▶ Stated task: Return the lines that follow, exactly as they appear, from the first through the one containing "from mathutils import Vector, Matrix"; no pictures are to be included.

▶ Collected material:
■ ■ ■ ■
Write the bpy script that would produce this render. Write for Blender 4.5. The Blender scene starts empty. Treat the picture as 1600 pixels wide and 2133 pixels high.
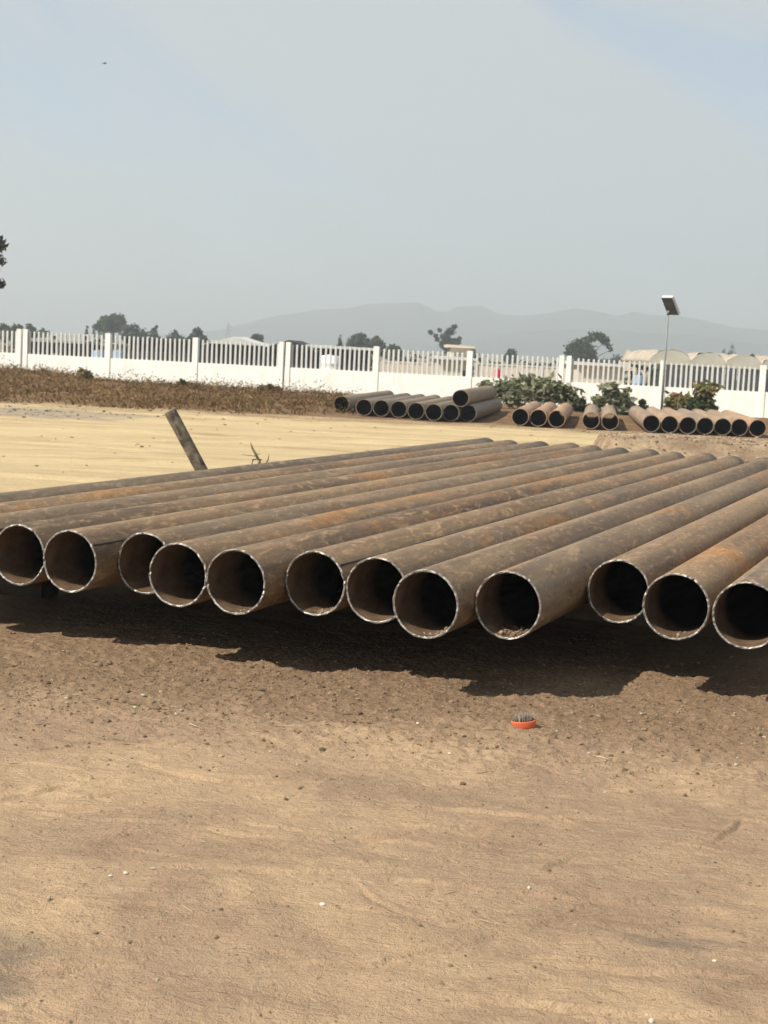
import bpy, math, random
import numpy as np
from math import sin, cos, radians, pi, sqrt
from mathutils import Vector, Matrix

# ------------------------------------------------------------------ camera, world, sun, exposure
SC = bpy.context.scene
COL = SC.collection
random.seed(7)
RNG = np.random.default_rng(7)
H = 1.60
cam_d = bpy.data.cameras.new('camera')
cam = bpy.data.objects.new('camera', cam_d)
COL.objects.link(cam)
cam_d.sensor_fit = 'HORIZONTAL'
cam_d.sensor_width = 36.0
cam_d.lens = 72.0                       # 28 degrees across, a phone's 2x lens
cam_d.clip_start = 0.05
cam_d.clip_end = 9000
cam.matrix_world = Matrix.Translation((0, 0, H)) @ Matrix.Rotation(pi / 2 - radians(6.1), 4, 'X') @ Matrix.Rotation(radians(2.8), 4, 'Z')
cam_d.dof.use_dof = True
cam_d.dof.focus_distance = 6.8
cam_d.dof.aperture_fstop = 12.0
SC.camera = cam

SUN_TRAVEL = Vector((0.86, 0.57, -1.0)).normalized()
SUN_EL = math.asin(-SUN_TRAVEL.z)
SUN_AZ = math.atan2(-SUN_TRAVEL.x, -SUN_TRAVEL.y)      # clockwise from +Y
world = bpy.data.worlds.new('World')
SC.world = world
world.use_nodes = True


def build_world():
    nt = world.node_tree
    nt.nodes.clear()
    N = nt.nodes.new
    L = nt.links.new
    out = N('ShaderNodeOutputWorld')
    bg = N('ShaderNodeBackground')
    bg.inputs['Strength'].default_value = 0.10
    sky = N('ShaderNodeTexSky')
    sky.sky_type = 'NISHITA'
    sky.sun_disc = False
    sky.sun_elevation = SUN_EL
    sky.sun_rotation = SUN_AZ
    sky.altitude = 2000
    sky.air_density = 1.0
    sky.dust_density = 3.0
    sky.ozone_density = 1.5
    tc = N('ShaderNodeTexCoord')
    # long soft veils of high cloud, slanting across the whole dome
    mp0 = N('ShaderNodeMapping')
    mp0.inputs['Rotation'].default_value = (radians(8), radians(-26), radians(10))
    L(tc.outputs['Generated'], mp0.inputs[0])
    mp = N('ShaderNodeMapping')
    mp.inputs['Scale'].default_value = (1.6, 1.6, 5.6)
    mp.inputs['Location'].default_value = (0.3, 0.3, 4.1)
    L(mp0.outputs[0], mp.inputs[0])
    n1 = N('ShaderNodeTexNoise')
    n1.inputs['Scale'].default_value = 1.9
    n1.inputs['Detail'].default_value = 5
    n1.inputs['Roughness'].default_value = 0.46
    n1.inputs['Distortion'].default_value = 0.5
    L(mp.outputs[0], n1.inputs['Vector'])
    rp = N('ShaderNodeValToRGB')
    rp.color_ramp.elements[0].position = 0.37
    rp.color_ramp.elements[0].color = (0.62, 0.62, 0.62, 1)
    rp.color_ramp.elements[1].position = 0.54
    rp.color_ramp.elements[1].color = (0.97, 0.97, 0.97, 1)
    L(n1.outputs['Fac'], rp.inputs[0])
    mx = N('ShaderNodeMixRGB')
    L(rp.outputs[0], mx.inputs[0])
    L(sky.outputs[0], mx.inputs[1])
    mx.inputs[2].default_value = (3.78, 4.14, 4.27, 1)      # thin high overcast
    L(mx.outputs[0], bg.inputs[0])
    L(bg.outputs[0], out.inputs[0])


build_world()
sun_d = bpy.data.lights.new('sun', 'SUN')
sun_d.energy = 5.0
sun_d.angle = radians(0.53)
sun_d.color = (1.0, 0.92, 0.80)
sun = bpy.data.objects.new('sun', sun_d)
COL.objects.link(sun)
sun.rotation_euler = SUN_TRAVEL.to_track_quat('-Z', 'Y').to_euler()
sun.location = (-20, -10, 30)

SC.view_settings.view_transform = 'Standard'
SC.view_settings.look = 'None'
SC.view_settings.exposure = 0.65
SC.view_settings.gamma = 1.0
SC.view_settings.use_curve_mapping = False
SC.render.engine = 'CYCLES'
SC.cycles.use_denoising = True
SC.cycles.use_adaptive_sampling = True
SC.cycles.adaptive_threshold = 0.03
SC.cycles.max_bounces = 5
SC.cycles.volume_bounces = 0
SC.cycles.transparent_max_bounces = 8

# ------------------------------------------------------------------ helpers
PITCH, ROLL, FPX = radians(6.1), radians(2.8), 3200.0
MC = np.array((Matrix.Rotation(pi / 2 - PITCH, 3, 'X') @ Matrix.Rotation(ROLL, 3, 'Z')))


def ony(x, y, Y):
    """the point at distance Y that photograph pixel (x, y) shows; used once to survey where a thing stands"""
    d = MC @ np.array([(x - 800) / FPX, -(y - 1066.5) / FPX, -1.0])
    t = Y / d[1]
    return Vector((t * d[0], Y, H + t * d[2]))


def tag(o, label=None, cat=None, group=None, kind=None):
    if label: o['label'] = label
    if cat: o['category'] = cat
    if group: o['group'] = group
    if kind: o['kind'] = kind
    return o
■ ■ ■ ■
▶ Output below:
Write the bpy script that would produce this render. Write for Blender 4.5. The Blender scene starts empty. Treat the picture as 1600 pixels wide and 2133 pixels high.
import bpy, math, random
import numpy as np
from math import sin, cos, radians, pi, sqrt
from mathutils import Vector, Matrix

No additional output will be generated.